The problem: The required output is every line from the beginning of the entries below through the line that includes "S.camera = co", copied exactly.

┄┄┄┄┄┄

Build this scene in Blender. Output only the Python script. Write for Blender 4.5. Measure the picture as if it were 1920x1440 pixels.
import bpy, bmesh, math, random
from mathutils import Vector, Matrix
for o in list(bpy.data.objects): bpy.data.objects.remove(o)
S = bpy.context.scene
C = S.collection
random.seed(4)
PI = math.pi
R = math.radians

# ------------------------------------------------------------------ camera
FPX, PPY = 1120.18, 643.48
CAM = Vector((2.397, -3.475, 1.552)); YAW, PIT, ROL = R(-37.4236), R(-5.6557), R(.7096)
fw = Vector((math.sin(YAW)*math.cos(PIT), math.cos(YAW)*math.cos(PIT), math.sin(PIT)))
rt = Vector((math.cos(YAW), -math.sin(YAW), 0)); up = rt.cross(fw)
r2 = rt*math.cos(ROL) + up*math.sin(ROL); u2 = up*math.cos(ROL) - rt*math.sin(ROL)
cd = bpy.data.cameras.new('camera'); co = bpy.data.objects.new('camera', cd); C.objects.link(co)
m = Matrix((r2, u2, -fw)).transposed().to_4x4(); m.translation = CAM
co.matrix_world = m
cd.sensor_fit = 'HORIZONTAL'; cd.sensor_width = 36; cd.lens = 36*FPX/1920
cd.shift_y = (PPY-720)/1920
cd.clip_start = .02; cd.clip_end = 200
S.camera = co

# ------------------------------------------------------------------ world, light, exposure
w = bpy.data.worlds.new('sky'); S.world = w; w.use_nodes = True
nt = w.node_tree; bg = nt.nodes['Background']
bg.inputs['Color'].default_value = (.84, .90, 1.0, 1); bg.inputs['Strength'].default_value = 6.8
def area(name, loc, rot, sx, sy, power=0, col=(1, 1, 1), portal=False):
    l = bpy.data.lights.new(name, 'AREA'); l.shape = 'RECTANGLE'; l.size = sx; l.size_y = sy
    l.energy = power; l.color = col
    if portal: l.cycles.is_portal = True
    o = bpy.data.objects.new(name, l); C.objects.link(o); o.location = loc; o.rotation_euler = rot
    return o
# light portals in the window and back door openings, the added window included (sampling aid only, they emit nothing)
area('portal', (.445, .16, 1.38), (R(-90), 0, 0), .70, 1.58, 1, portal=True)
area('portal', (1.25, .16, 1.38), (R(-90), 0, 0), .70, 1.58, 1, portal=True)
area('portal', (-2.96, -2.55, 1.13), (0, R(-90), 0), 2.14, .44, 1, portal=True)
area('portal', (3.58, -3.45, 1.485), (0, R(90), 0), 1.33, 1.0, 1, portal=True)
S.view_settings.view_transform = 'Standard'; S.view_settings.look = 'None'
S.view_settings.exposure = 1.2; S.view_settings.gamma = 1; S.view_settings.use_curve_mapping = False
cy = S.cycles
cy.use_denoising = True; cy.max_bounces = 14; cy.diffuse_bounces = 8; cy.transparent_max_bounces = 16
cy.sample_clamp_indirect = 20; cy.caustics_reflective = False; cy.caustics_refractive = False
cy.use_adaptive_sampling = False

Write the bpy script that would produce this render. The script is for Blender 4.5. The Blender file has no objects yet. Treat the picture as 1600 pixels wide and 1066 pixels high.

┄┄┄┄┄┄

Full answer:
Build this scene in Blender. Output only the Python script. Write for Blender 4.5. Measure the picture as if it were 1920x1440 pixels.
import bpy, bmesh, math, random
from mathutils import Vector, Matrix
for o in list(bpy.data.objects): bpy.data.objects.remove(o)
S = bpy.context.scene
C = S.collection
random.seed(4)
PI = math.pi
R = math.radians

# ------------------------------------------------------------------ camera
FPX, PPY = 1120.18, 643.48
CAM = Vector((2.397, -3.475, 1.552)); YAW, PIT, ROL = R(-37.4236), R(-5.6557), R(.7096)
fw = Vector((math.sin(YAW)*math.cos(PIT), math.cos(YAW)*math.cos(PIT), math.sin(PIT)))
rt = Vector((math.cos(YAW), -math.sin(YAW), 0)); up = rt.cross(fw)
r2 = rt*math.cos(ROL) + up*math.sin(ROL); u2 = up*math.cos(ROL) - rt*math.sin(ROL)
cd = bpy.data.cameras.new('camera'); co = bpy.data.objects.new('camera', cd); C.objects.link(co)
m = Matrix((r2, u2, -fw)).transposed().to_4x4(); m.translation = CAM
co.matrix_world = m
cd.sensor_fit = 'HORIZONTAL'; cd.sensor_width = 36; cd.lens = 36*FPX/1920
cd.shift_y = (PPY-720)/1920
cd.clip_start = .02; cd.clip_end = 200
S.camera = co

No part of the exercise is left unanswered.